The characteristic group of Lie LCP manifolds

TL;DR

This paper investigates the structure of the characteristic group in Lie locally conformally product (LCP) manifolds, establishing that it is contained in the radical of the Lie group and thus simply connected, advancing understanding of LCP geometry.

Contribution

It proves that the reduced characteristic group of Lie LCP manifolds is contained in the radical of the Lie group, showing it is simply connected, which was previously unknown.

Findings

The characteristic group is contained in the radical of the Lie group.

The characteristic group is simply connected.
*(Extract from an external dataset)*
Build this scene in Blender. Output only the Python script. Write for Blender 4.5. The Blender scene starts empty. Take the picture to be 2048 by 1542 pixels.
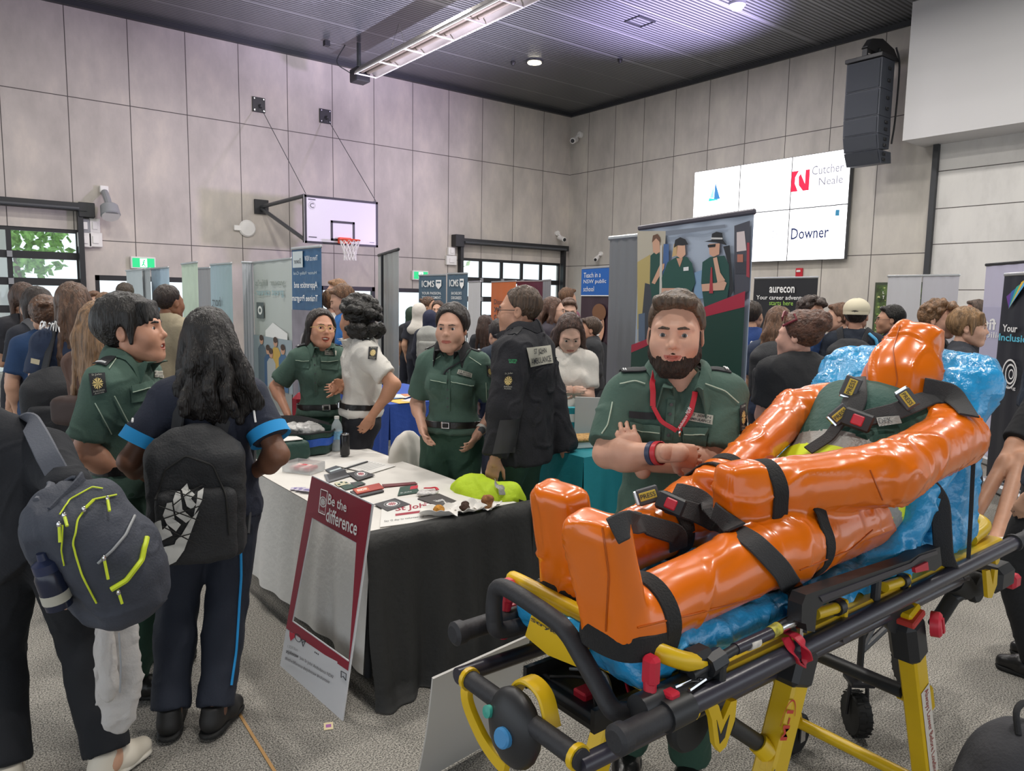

Provides new insights into the structure of Lie LCP manifolds.

Abstract

The (reduced) characteristic group of a locally conformally product manifold is obtained by restricting the action of its fundamental group to the non-flat factor of the universal cover, and taking the connected component of the identity in the closure of this restriction. It was shown by Kourganoff that this group is abelian, but it is currently unknown whether it is simply connected, or might have compact (toric) factors. This question is crucial for a better understanding of LCP structure, as shown recently by B. Flamencourt. In this paper we consider Lie LCP structures (which are defined on quotients of simply connected Lie groups by lattices) and show that the reduced characteristic group of any Lie LCP manifold $\Gamma\backslash G$ is contained in the radical of $G$, so in particular is simply connected.